In my spare time I've been reading Fiasco: The American Military Adventure in Iraq. A few days ago I came across this passage:
In October [2002], the Atlantic Monthly, which would do an exemplary job in posing the right questions about Iraq both before and after the invasion, carried a clarion call by James Fallows titled "The Fifty-first State?" Fallows began by explicitly rejecting the analogy to the 1930s on which Wolfowitz so relied. "Nazi and Holocaust analogies have a trumping power in many arguments, and their effect in Washington was to make doubters seem weak – Neville Chamberlains, versus the Winston Churchills who were ready to face the truth," he wrote. But "I ended up thinking that the Nazi analogy paralyzes the debate about Iraq rather than clarifying it." Yes, Saddam was brutal. But Iraq was hardly a great power. It had few allies, no industrial base, and was split internally by religious and ethnic differences. Also, the U.S. military had been confronting it and containing it successfully for over a decade.
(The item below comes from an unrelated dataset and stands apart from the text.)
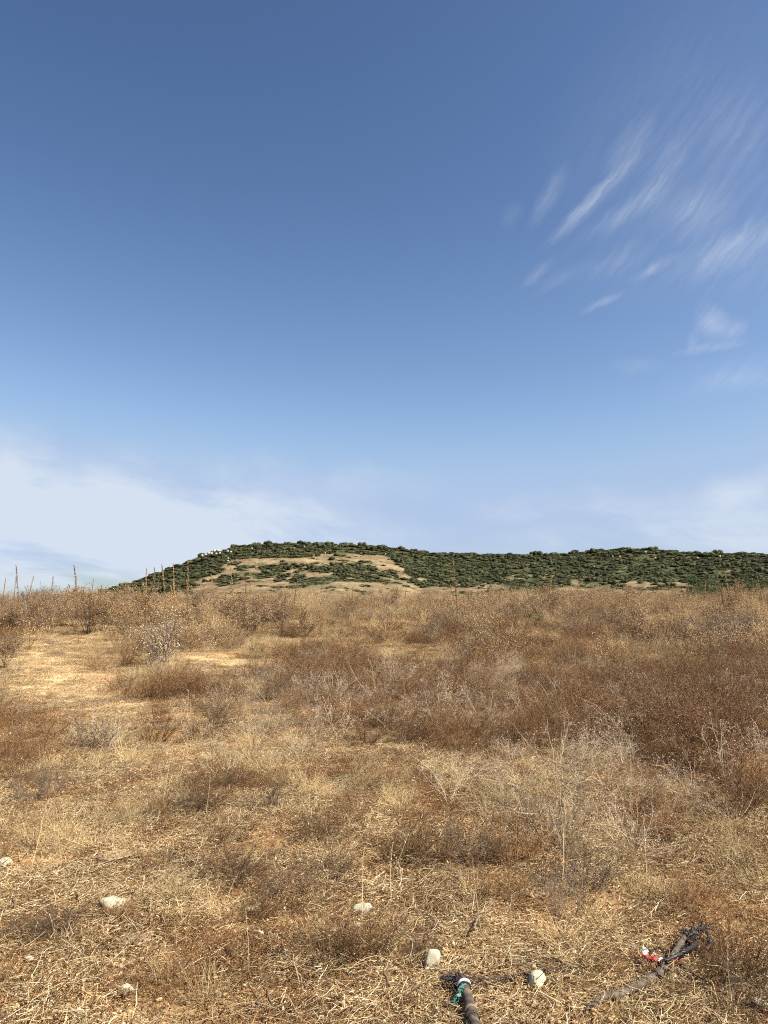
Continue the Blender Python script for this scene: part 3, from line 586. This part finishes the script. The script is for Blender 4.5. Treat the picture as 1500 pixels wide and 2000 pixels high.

So, Fallows said, a more apt parallel was an earlier war. "If we had to choose a single analogy to govern our thinking about Iraq, my candidate would be World War I." This wasn't just because Iraq was created by that conflict, but also because that war was "relevant as a powerful example of the limits of human imagination," especially about the long-term consequences of an action. He then proceeded to analyze the likely problems a U.S. occupation would encounter, from manning an occupation force to standing up an Iraqi government to keeping Iraq in one piece. It was a powerful call to debate, a reminder of the urgent necessity of parsing the issues. What exactly was the job the United States was taking on? How long would it last? What were the chances of success? And what were the likely costs?

Today, while trolling through the flood of shit and filth that is online Conservatism, I came across this goddamn thing. It's the Neville Chamberlain crap all over again.

I can't even comment on this. It's too depressing.